Mais c’est là le seul effort sérieux de l’architecture dans la voie nouvelle, — car je mets à part les serres du Cours la Reine, qui, je crois, nous intéressent à un autre point de vue. — Partout ailleurs, vous la verrez frappée de stérilité, impuissante à créer, dans le style monumental, des formes inédites, ou seulement à rafraîchir les vieilles ordonnances. C’est en vain qu’on aura mis à sa disposition des matériaux merveilleux, à la fois malléables à l’infini et résistants jusqu’à l’invraisemblance. Ou bien elle veut les ignorer, ou bien, les pratiquant, elle se défend d’avoir de si mauvaises connaissances; et quand, d’aventure, il lui faut, bon gré, mal gré, recourir à leur aide, elle nie, plus tard, honteuse, le concours qu’ils lui ont offert; elle les dissimule, les enfouit sous l’amas hypocrite des pierres et des plâtras; elle rougit d’avouer ces fréquentations plébéiennes: le granit seul ou le tuf, ou ce qui les imite, même, sont de grande race et de bon ton.

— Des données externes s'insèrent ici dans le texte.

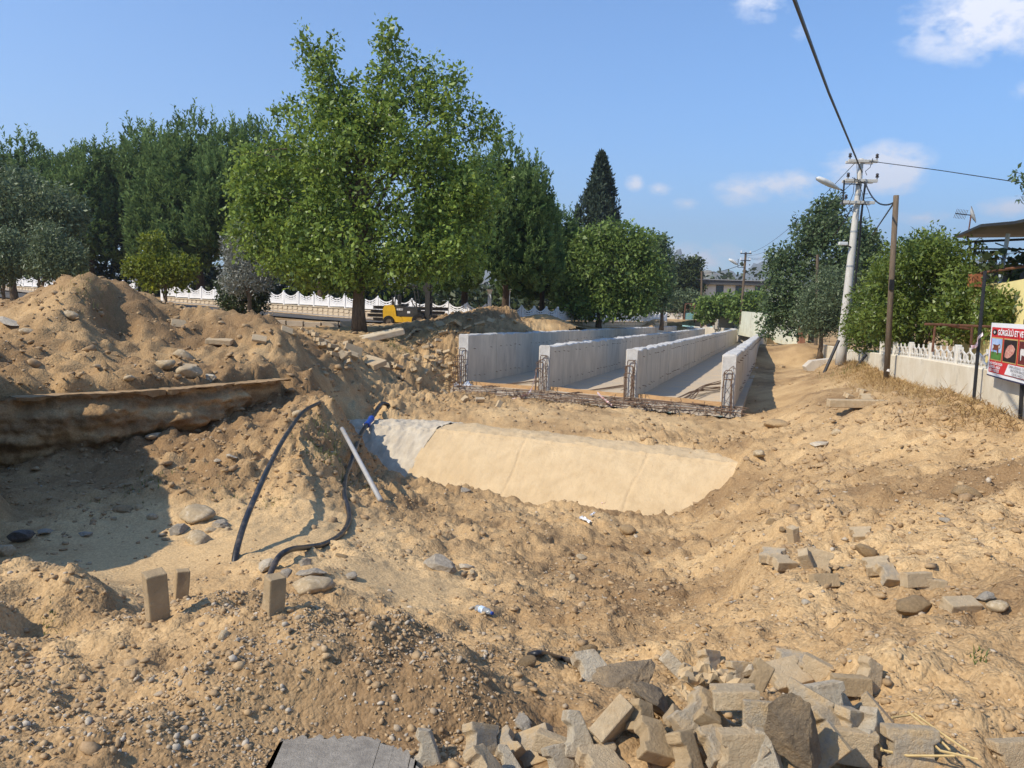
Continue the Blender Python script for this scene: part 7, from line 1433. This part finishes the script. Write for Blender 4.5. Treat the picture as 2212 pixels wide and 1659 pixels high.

Ce qui caractérisera les artisans de cette Exposition, c’est leur haine de la vérité nue, leur haine, je le répète, du fer,... et de l’ingénieur qui si cruellement les humilia dix ans plus tôt.
Ils ont réagi de tous leurs efforts dans les bâtisses neuves qu’ils ont construites; ils s’en sont pris même à ce qu’ils ne pouvaient détruire et qui les offensait par une crânerie démodée: à la galerie des Machines, qu’ils ont mutilée, découpée en tronçons, comme on fait d’un serpent malfaisant qu’on rencontre, et lors du concours ouvert au début de la période de préparation, en vue de déterminer le plan général de l’Exposition, la tour Eiffel eut à subir de leur part les pires attentats et les derniers outrages, ici flanquée de cariatides, là habillée de plâtre, rasée, découronnée, affublée tour à tour en déesse et en éléphant.
Elle a résisté. Elle est debout, insolente, la tête dans la nue, presque jolie, maintenant, par comparaison, parée de sa seule franchise, en face de tous ces édifices mensongers, intéressante comme toutes les victimes, et il est des soirs où le panache tricolore de son phare flambe de je ne sais quelles lueurs de triomphe. Qu’elle demeure sereine dans l’attente de la revanche du fer. L’avenir est à elle, et puisqu’elle doit survivre à ces palais de boue et de crachats qui l’avoisinent, elle reverra luire les grands jours.
Que les foules s’arrêtent, surprises et ravies, au seuil du palais du Génie civil, tout défiguré qu’il soit par les cloisons et les vitrines, c’est déjà un présage heureux, cela.